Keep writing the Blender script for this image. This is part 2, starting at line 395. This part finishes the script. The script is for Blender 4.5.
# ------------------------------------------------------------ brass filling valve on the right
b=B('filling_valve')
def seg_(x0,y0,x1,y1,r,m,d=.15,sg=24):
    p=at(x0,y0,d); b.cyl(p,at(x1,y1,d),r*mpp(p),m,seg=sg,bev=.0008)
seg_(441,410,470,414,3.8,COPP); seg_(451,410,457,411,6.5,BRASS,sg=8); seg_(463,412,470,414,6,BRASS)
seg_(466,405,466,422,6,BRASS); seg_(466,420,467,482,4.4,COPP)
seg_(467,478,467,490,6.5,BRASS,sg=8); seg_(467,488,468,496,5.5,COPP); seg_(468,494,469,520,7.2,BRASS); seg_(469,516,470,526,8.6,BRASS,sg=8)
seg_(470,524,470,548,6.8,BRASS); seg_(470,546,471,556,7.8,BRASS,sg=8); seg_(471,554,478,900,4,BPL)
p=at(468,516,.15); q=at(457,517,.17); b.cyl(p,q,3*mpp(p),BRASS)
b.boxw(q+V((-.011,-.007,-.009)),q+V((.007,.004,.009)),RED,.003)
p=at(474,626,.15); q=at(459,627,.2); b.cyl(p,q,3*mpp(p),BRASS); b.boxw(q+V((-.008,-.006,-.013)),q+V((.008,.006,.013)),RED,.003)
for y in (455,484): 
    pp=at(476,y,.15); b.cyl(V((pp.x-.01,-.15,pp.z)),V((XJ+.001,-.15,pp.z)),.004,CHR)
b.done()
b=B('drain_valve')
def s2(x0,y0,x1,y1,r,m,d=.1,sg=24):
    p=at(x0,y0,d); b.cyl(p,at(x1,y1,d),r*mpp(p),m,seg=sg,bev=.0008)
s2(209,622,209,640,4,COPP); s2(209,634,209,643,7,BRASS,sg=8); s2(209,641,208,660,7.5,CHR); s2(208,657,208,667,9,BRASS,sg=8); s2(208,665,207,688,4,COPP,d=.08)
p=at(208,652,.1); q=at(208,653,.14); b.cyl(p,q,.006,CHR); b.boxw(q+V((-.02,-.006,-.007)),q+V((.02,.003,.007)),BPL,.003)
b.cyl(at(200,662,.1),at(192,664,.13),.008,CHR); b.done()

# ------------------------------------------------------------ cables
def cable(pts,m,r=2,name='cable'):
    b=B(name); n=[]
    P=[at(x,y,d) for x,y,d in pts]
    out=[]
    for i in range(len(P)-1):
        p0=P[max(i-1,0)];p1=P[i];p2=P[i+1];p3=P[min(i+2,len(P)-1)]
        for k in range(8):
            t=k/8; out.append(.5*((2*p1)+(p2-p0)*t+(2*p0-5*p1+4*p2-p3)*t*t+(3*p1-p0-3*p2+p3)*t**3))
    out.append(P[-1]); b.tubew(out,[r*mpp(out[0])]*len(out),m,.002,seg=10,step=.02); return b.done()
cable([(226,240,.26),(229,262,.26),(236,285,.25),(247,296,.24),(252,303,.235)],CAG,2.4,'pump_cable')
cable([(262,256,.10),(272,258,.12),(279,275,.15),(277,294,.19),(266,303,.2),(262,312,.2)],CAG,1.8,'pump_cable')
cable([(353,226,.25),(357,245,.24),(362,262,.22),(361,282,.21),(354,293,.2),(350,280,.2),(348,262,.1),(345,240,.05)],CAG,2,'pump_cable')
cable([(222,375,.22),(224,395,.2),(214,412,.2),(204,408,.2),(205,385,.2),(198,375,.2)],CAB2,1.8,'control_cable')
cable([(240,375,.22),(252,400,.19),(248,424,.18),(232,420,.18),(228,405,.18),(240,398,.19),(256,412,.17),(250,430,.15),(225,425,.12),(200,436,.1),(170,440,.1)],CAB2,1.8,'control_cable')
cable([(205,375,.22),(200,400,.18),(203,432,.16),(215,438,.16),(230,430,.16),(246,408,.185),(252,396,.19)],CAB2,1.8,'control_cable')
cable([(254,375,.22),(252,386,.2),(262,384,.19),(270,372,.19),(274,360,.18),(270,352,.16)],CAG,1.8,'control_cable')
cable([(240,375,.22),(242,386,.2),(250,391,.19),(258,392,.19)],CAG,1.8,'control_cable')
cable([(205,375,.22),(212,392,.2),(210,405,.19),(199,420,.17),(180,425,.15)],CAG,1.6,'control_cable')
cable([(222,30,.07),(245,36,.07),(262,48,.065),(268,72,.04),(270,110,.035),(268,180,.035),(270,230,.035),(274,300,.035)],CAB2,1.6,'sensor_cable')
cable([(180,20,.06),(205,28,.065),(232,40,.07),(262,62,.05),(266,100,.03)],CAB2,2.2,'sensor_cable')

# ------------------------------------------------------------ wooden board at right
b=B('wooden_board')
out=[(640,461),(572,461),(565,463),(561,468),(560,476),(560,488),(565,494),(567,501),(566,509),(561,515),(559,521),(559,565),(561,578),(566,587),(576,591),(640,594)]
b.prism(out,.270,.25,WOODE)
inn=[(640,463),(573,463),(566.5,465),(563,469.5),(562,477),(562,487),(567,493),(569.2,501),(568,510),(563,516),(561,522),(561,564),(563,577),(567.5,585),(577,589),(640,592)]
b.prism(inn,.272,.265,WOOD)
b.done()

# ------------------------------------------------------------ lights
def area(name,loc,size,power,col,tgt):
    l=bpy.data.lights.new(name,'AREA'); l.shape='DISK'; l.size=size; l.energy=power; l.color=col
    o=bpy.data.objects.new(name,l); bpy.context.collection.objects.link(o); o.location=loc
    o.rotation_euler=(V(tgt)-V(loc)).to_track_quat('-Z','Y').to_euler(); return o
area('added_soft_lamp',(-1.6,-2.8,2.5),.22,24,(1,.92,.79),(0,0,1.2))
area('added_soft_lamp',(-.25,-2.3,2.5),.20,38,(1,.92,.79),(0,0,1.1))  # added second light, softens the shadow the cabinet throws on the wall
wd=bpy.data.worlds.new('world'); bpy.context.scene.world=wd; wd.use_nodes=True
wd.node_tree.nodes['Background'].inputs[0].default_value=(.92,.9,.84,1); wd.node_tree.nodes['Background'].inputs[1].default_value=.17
^^^^^^^^^^^^^^^^
## Instruction
Include the first line, the line containing "b.cyl(at(200,662,.1),at(192,664,.13),.008,CHR); b.done()", and every line between them, copied exactly from the material above; output no other line.

## Answer in full
Keep writing the Blender script for this image. This is part 2, starting at line 395. This part finishes the script. The script is for Blender 4.5.
# ------------------------------------------------------------ brass filling valve on the right
b=B('filling_valve')
def seg_(x0,y0,x1,y1,r,m,d=.15,sg=24):
    p=at(x0,y0,d); b.cyl(p,at(x1,y1,d),r*mpp(p),m,seg=sg,bev=.0008)
seg_(441,410,470,414,3.8,COPP); seg_(451,410,457,411,6.5,BRASS,sg=8); seg_(463,412,470,414,6,BRASS)
seg_(466,405,466,422,6,BRASS); seg_(466,420,467,482,4.4,COPP)
seg_(467,478,467,490,6.5,BRASS,sg=8); seg_(467,488,468,496,5.5,COPP); seg_(468,494,469,520,7.2,BRASS); seg_(469,516,470,526,8.6,BRASS,sg=8)
seg_(470,524,470,548,6.8,BRASS); seg_(470,546,471,556,7.8,BRASS,sg=8); seg_(471,554,478,900,4,BPL)
p=at(468,516,.15); q=at(457,517,.17); b.cyl(p,q,3*mpp(p),BRASS)
b.boxw(q+V((-.011,-.007,-.009)),q+V((.007,.004,.009)),RED,.003)
p=at(474,626,.15); q=at(459,627,.2); b.cyl(p,q,3*mpp(p),BRASS); b.boxw(q+V((-.008,-.006,-.013)),q+V((.008,.006,.013)),RED,.003)
for y in (455,484): 
    pp=at(476,y,.15); b.cyl(V((pp.x-.01,-.15,pp.z)),V((XJ+.001,-.15,pp.z)),.004,CHR)
b.done()
b=B('drain_valve')
def s2(x0,y0,x1,y1,r,m,d=.1,sg=24):
    p=at(x0,y0,d); b.cyl(p,at(x1,y1,d),r*mpp(p),m,seg=sg,bev=.0008)
s2(209,622,209,640,4,COPP); s2(209,634,209,643,7,BRASS,sg=8); s2(209,641,208,660,7.5,CHR); s2(208,657,208,667,9,BRASS,sg=8); s2(208,665,207,688,4,COPP,d=.08)
p=at(208,652,.1); q=at(208,653,.14); b.cyl(p,q,.006,CHR); b.boxw(q+V((-.02,-.006,-.007)),q+V((.02,.003,.007)),BPL,.003)
b.cyl(at(200,662,.1),at(192,664,.13),.008,CHR); b.done()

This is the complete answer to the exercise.